FAISALABAD: The climate and energy experts have warned that the country’s industrial sector must be rapidly transit toward renewable energy and low-carbon production to remain competitive in global markets, which is increasingly shaped by climate regulations.
This call was made at the launch of three research studies on industrial de-carbonization, collectively urging policymakers and businesses to prioritise solar adoption, emissions reduction, and long-term energy planning.
The event, hosted by Alternate Development Services (ADS) at a local hotel, brought together academics, industry representatives, civil society members, and policymakers to examine the future of energy use in Pakistan’s textile and leather sectors, two major contributors to national exports and emissions.
Opening the session, ADS Chief Executive Amjad Nazeer said Pakistan’s industries were entering “a decisive moment” where energy choices would determine export prospects and survival in international value chains. He noted that new global carbon thresholds, shifting buyer expectations, and supply chain compliance standards were already reshaping industrial production. “Countries that act early will secure economic advantage. Those that delay will face exclusion,” he cautioned.
The first study, presented by Dr Syed Ali Abbas Kazmi, Head of Department USPCASE NUST and Muhamad Usman bin Ahmed, Research Scholar of NUST, examined the techno-economic feasibility of off-grid solar systems for the textile sector. Their findings highlighted significant cost savings and substantial carbon reduction potential under the Competitive Trading Bilateral Contract Market (CTBCM) regime, which is expected to redefine Pakistan’s power market in the coming years.
A second study, shared by Abdul Haseeb Tariq, Green and Clean Energy Officer of ADS, documented solar uptake across industrial clusters. While solarisation is growing, he noted that regulatory gaps, financial constraints, and inconsistent government support continue to hinder large-scale transition.
The leather industry’s energy landscape was analysed by Amjad Mehdi, Advocacy Leads at ADS, whose report identified major inefficiencies, emissions hotspots, and opportunities for low-carbon interventions. With the sector increasingly scrutinised by international buyers, he warned that failure to decarbonise could directly impact Pakistan’s export access.
A panel discussion featuring experts from the University of Agriculture Faisalabad, National Textile University, NUST, and the private sector underscored the severe climate and market pressures facing local industries.
Speakers noted that renewable energy was now being adopted less for environmental reasons and more due to direct demands from major international clients, particularly in Europe. They agreed that sustainability compliance had become non-negotiable for global procurement and that industries prioritised return on investment but would shift rapidly when buyers linked orders to clean energy adoption.

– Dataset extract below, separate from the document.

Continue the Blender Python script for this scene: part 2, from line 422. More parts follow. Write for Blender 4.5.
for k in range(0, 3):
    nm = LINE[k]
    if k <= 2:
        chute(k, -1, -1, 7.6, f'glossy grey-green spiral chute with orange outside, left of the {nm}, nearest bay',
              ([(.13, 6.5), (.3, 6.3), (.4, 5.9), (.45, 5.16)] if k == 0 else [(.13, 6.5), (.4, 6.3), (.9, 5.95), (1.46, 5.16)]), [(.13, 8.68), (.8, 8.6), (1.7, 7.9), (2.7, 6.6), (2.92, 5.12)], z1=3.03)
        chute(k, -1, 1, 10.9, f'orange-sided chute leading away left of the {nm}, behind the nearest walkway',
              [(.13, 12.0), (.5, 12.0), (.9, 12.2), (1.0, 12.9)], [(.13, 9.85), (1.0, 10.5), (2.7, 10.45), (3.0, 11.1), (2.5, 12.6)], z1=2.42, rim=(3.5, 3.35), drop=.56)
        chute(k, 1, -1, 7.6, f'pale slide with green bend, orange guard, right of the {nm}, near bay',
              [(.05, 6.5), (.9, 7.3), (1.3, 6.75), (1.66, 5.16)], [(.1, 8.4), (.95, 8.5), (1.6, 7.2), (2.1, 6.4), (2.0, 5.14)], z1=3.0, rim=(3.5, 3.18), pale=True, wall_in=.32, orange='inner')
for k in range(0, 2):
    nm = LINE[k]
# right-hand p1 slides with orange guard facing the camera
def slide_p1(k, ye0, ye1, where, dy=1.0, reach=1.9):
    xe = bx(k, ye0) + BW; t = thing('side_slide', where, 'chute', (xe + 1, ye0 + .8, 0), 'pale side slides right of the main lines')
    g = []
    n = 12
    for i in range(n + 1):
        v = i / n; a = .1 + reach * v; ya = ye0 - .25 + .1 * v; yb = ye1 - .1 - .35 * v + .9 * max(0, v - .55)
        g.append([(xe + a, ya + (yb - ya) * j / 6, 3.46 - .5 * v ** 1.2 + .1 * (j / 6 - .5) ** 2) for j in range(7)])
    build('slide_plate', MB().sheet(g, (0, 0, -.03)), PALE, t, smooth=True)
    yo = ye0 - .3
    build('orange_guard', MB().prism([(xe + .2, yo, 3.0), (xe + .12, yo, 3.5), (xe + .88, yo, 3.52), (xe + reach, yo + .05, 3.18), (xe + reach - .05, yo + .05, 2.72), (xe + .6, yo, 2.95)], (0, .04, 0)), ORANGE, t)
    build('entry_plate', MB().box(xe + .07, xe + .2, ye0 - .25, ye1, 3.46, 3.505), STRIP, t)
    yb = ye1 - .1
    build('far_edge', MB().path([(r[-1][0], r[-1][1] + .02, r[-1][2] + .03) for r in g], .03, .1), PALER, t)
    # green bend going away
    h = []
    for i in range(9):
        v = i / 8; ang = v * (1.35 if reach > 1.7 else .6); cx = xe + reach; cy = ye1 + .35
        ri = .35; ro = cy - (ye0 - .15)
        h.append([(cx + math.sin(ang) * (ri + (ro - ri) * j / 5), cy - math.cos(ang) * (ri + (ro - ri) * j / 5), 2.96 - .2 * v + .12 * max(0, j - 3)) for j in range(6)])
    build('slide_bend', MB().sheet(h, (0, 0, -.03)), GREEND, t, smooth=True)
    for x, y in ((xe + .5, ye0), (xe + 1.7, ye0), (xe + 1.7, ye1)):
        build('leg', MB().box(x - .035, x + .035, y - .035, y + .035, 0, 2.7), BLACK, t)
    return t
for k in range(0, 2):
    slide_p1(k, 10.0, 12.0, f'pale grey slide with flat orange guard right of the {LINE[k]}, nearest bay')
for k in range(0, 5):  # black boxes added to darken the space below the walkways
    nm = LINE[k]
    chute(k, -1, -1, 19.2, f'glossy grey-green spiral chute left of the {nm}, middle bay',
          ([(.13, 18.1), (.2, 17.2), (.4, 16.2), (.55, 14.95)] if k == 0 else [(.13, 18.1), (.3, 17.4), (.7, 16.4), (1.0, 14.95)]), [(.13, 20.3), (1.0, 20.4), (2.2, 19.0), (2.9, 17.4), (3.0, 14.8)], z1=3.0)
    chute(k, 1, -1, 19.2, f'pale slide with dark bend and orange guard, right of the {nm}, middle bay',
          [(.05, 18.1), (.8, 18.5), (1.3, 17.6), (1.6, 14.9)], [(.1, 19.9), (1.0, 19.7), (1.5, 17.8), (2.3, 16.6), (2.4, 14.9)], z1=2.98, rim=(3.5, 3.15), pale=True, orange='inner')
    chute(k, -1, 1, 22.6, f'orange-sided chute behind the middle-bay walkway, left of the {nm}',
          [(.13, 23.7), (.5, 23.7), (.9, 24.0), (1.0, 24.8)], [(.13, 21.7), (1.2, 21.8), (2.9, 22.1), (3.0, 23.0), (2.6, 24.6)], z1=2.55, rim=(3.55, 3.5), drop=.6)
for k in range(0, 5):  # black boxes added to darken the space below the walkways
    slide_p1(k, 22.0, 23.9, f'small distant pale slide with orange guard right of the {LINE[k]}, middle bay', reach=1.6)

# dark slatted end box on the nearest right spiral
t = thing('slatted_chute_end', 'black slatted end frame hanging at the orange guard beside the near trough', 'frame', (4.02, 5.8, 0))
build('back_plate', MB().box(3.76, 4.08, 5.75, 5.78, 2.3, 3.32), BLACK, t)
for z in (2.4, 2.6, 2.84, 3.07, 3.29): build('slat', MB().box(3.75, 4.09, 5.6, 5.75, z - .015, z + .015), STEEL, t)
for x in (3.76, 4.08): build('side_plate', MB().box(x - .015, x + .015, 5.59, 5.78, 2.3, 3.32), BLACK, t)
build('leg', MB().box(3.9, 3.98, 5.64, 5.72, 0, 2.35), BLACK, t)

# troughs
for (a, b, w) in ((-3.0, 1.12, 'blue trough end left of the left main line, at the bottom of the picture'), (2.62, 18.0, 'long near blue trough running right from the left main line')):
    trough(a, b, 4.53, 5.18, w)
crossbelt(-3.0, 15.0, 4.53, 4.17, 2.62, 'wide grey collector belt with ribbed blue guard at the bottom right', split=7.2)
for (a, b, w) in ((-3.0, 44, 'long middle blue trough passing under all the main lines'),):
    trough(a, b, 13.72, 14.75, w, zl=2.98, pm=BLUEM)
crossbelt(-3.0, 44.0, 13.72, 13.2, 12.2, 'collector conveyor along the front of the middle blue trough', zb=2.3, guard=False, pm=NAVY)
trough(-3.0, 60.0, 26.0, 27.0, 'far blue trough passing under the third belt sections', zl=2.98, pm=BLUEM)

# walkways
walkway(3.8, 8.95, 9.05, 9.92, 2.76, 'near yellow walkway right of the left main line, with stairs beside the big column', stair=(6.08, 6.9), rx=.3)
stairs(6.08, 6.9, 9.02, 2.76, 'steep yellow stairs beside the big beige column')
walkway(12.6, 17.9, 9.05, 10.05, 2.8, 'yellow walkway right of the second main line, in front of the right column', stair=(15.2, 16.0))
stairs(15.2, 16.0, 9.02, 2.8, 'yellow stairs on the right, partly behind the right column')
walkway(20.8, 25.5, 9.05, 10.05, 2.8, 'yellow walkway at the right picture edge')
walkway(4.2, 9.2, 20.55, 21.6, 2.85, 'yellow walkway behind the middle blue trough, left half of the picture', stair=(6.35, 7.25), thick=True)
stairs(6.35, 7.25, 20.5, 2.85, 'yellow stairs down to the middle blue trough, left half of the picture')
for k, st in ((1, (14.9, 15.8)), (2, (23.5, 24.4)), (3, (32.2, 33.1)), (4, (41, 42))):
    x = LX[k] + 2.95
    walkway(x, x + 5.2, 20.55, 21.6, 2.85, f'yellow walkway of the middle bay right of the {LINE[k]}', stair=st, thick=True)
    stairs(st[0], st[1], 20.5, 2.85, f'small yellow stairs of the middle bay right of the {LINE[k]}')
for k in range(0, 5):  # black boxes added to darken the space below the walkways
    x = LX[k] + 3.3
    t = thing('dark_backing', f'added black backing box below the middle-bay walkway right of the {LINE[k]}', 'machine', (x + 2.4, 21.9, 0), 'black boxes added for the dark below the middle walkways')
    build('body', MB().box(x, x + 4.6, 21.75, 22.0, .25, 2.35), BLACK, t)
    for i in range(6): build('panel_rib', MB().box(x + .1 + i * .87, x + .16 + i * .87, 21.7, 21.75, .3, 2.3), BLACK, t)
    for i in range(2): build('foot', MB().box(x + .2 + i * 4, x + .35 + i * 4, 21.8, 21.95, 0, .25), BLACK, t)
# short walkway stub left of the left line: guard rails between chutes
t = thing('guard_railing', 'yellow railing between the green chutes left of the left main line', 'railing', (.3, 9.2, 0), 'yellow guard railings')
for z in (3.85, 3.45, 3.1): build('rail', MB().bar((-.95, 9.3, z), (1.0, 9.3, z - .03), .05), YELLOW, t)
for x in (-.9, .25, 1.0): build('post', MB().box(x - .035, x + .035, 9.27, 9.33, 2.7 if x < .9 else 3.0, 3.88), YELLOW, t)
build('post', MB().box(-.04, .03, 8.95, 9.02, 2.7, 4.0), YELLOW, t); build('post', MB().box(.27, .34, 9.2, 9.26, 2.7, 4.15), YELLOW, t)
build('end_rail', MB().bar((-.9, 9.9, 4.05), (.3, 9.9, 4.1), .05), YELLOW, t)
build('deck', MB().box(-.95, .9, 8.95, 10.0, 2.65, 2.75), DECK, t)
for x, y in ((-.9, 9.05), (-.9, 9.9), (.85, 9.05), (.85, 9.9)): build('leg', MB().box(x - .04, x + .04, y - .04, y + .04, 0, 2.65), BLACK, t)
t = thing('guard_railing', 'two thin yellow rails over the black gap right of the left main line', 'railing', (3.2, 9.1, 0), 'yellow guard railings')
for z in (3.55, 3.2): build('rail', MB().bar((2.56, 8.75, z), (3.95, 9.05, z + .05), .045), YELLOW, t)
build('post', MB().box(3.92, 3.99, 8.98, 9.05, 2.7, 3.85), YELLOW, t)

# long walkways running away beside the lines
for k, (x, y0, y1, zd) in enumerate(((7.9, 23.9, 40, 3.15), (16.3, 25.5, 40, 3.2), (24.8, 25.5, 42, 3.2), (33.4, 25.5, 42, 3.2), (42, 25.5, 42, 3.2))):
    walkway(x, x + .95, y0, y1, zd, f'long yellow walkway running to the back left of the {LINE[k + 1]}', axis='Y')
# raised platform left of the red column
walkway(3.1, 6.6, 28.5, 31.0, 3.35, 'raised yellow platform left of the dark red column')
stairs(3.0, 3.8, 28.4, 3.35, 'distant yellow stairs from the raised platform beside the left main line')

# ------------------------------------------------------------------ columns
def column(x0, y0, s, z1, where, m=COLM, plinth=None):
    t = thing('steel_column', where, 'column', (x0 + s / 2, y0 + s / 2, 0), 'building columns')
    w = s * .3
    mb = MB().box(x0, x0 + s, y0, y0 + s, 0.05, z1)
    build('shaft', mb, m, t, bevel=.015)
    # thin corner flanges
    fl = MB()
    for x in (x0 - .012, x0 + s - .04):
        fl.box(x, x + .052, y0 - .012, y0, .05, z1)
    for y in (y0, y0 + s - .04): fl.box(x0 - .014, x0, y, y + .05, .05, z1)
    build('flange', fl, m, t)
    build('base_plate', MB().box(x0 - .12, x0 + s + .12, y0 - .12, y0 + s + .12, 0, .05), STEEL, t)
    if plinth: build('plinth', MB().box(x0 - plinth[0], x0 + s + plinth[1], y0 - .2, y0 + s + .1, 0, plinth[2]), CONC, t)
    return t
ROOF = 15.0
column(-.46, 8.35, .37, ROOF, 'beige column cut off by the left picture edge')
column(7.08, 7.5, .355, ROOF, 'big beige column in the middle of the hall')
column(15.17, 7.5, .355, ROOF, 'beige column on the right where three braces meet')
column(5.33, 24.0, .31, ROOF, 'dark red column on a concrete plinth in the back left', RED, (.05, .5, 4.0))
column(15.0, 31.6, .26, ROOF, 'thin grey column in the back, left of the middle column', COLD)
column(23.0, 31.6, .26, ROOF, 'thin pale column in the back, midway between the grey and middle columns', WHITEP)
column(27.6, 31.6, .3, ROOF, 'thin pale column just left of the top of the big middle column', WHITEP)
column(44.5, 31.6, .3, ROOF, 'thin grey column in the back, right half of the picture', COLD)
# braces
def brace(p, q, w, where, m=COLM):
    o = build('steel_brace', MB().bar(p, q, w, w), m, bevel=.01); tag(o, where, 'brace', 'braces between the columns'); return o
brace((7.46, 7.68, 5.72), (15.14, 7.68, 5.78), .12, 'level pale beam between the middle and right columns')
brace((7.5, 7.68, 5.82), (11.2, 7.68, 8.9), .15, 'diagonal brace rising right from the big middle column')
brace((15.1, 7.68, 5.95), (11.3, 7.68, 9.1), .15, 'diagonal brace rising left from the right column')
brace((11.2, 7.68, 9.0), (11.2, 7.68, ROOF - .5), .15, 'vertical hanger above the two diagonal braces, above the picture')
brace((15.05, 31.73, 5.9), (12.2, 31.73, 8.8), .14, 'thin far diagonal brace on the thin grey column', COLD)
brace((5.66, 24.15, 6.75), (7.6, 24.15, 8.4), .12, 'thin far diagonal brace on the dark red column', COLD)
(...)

Panelists also pointed to an emerging trend in which solar energy is being used to meet Environmental, Health, and Safety (EHS) criteria set by international brands. They maintained that Pakistan’s industrial resilience depends on diversifying energy sources and investing early in efficiency and renewable technologies.
In concluding remarks, Nazeer called the three reports “blueprints for action” and urged close collaboration between government, academia, and industry to accelerate Pakistan’s energy transition. He said that without decisive planning, Pakistan risked falling behind in a global economy increasingly defined by climate compliance and low-carbon production.